A importância do olhar
Uma análise mais minuciosa e aprofundada do filme revela, porém, que seu ponto forte vai muito além da estética. Vemos que o olhar tem uma importância muito grande no enredo. Basta lembrar que um dos primeiros frames do filme é o super close de um olho observando as luzes da cidade, como se esta fosse uma galáxia distante. E os olhos permeiam toda a trama: os replicantes são identificados através dos olhos; os androides Roy e Leon visitam um fabricante de olhos em busca de informações; Roy Batty mata seu criador perfurando-lhe os globos oculares; o brilho alaranjado nos olhos dos replicantes e, claro, o redentor discurso de Roy Batty ao final do filme, onde ele diz: I’ve seen things you people wouldn’t believe.

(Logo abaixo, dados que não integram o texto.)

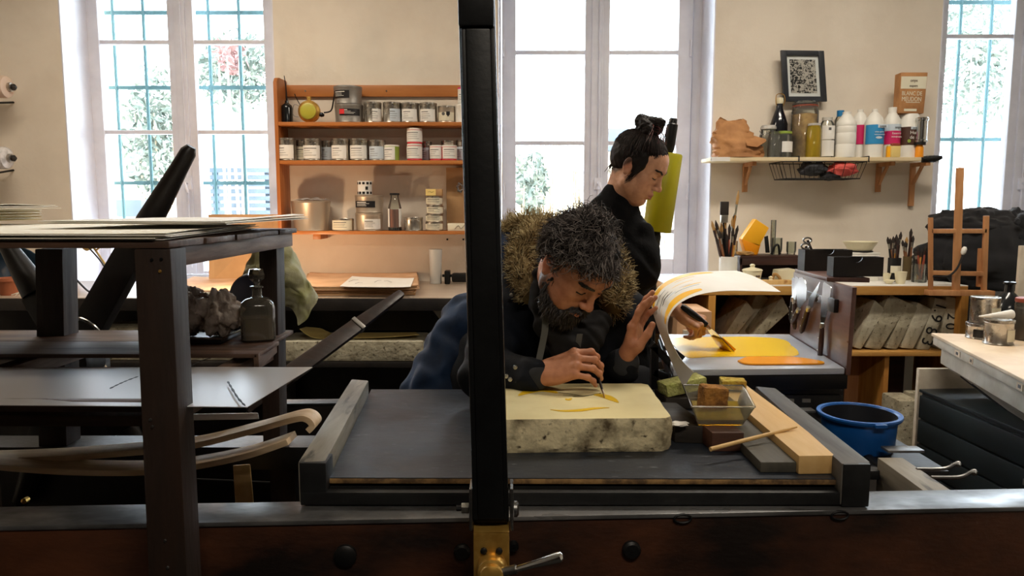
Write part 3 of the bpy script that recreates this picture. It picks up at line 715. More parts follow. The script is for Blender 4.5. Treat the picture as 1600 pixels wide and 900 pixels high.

Attack ships on fire off the shoulder of Orion. I watched C-beams glitter in the dark near the Tannhäuser Gate. All those moments will be lost in time, like tears in rain. Time to die. Eu vi coisas que vocês não imaginariam. Naves de ataque em chamas ao largo de Órion. Eu vi raios-c brilharem na escuridão próximos ao Portão de Tannhäuser. Todos esses momentos se perderão no tempo, como lágrimas na chuva. Hora de morrer. Notaram a repetição do verbo ver e o poético uso da palavra “lágrima” na fala acima? De fato, quanto mais você assiste Blade Runner, mais nuances temáticas consegue observar.
Os vários pontos de vista
Embora o seu enredo principal seja simples e óbvio, Blade Runner traz diversos sub-textos complexos e que fazem o espectador pensar. Há uma forte discussão subjetiva sobre mortalidade; sobre a ética do Homem em agir como um Deus criando vidas e decidindo o que fazer com elas; sobre a natureza da humanidade e o que faz alguém ser um humano. Será que seres sintéticos mas que desenvolvem consciência não podem ser tratados como humanos? Vemos também Deckard e Rachel em busca de um novo propósito na vida ou simplesmente viverem um grande amor, uma paixão incontida. Do outro lado, o grupo dos 4 replicantes rebeldes, ao começarem a experimentar a efusão de sentimentos e sensações de uma mente consciente, buscarem desesperadamente respostas para a sua existência e, principalmente, um pouco mais de tempo neste mundo, um pouco mais de tempo para saborear todas estas sensações e experiências. No fundo, no fundo, todos estão buscando as mesmas coisas. É justamente essa pluralidade de temas que faz Blade Runner ser tão cultuado por cinéfilos em geral e gerar debates sem fim em rodas de amigos.
Metáforas religiosas
Não podíamos deixar de fora as claras metáforas religiosas presentes no filme. Tyrell, o dono da megacorporação responsável por fabricar os androides, tem o papel de Deus daquele mundo. Inteligente e inalcançável. Ele cria vidas (os Replicantes) e decide o destino delas, inclusive a data de morte. O verdadeiro Criador daqueles seres. Uma das replicantes, Zhora, possui o sobrenome bíblico: Salomé. Ela tem uma serpente como mascote, o animal que causou a perdição do homem no Jardim do Éden. E foi justamente a escama da serpente que levou Deckard ao seu encontro. Até mesmo as condições de sua morte são uma metáfora religiosa. Ela é baleada duas vezes nas costas, um tiro de cada lado, o que representa as feridas de asas arrancadas, como se um anjo houvesse caído do céu (as colônias alienígenas). Porém, a mais controversa metáfora religiosa é a do antagonista, Roy Batty. Em determinados momentos ele representa o próprio Diabo, como quando confronta o seu Criador em busca de respostas, em um claro exemplo de rebeldia. Já em outros, ele pode simbolizar Jesus Cristo, como quando enfia um prego na palma de sua mão, tentando evitar a contração involuntária da mesma. O objetivo do antagonista, que aqui não pode ser chamado de vilão, se compara a de um Messias: libertar o seu povo da escravidão (literal) e conseguir mais tempo de vida.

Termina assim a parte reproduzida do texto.